A Brief Conversation with a Female Misogynist

Lori Jenkins is a  graduate from the University of Utah, earning her B.A. in Gender Studies in 2012. She is a feminist, vegetarian, and fan of Wes Anderson films. Check out her fantastic Internet finds on her Tumblr page.

[Note: The conversation below may or may not have happened in exactly these words while I was working as a cashier at a natural foods store in Salt Lake City.]

I ask a woman if she would like to donate a dollar to help women around the world receive microcredit loans. I explain that these loans significantly improve the lives of women, their children and their communities. She looks at me and says, “No. Because I’m a misogynist.”

I just stare at her.

I stumble through something like, “Wow, that seems like kind of a harsh word to use to describe yourself,” to which she responds, “No, it’s not. I hate women.” What the hell am I supposed say to that?

I ask her why. She then proceeds to describe at length the 20 plus years she has spent doing Social Work and how negative her views are of women in our country. I respond, “Well, since you were in Social Work, you should know all about the feminization of poverty and how women, and their children, make up the majority of the poor in this country. Do you think that it has nothing to do with the society they live in?”

She gives me a look which says to me, “You think I give a shit?” and I really should know better. I have been doing this job for a long time and whenever a customer wants to share their opinion, all they really want is to ejaculate on your face and leave. I know nothing I say will make a difference.

She goes on to say that women commit horrible and deviant sex crimes, much worse than men, and that they never receive any legal retribution for their wrongs. She argues further that most times when men turn out to be criminals, including rapists and murderers, it is because their mother was not a good enough mother. She tells me, “Women are awful. I should know, I have three daughters… But my grandsons, they are angels.” I ask if her daughters were still with their husbands and she boasts, “Oh yes, all my daughters married wonderful men,” so I immediately pose another question, “What about all the women who don’t have the privilege to marry the father of their children let alone have the father of their children around?” She responds, “They shouldn’t be having kids.”

“And what about having no access to birth control?”

At this point, the transaction is over.
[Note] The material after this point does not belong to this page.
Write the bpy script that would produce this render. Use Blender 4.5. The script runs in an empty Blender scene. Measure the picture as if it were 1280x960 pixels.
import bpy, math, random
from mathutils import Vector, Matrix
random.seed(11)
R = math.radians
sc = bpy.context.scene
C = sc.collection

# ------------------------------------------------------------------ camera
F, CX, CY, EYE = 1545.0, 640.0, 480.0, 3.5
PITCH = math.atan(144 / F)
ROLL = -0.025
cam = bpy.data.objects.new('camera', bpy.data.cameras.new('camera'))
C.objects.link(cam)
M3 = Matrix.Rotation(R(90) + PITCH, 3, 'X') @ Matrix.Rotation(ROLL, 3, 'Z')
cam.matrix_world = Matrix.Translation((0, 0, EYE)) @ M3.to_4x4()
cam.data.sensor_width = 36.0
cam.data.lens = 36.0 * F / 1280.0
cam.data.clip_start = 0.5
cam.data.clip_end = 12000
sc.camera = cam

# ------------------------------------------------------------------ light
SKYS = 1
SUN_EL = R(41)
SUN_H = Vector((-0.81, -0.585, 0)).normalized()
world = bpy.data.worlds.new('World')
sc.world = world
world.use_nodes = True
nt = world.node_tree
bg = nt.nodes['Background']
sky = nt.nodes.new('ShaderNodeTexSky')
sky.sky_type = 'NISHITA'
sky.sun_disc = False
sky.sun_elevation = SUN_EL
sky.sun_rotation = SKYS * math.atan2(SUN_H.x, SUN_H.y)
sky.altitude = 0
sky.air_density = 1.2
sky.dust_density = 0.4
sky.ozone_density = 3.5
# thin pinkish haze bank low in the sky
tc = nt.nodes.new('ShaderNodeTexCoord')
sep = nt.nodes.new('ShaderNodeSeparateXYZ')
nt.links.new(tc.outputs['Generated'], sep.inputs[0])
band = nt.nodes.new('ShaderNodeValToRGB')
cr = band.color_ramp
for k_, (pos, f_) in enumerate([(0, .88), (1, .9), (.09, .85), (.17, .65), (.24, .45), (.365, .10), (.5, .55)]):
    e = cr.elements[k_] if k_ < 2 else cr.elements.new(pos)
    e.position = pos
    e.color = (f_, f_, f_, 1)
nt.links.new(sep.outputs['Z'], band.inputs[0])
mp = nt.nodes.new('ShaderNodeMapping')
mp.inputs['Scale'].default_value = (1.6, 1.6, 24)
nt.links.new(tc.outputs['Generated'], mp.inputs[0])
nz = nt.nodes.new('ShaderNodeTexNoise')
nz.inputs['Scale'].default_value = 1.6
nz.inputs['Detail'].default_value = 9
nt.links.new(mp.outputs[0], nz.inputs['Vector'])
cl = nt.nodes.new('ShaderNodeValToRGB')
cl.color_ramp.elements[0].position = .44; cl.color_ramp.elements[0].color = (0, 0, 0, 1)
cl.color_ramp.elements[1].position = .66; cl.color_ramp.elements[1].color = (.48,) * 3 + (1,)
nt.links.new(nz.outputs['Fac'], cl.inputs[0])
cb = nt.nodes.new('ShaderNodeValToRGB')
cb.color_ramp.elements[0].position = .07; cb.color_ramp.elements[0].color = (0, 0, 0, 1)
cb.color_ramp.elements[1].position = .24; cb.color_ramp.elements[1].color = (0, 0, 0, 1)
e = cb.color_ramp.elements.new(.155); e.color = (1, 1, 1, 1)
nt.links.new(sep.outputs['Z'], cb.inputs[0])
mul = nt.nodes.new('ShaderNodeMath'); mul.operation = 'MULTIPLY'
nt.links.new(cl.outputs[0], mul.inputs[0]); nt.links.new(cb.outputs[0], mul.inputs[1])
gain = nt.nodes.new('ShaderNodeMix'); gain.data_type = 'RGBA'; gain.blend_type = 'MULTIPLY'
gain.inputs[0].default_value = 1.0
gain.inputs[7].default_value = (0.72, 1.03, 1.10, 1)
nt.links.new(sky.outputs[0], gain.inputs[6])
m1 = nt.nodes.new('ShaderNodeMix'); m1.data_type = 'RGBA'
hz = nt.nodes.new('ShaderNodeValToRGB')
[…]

She is walking away from my register, smiles, shrugs and answers, “Then I guess they shouldn’t be having sex.” I feel lost and I barely get the words out before she walks out the doors, I say, “I think that it’s human nature.” She turns, gives me a “I don’t give a damn” look and walks out the doors. She will probably never think of me again.

I on the other hand, turn off my light, put up my “closed” sign, and burst into tears.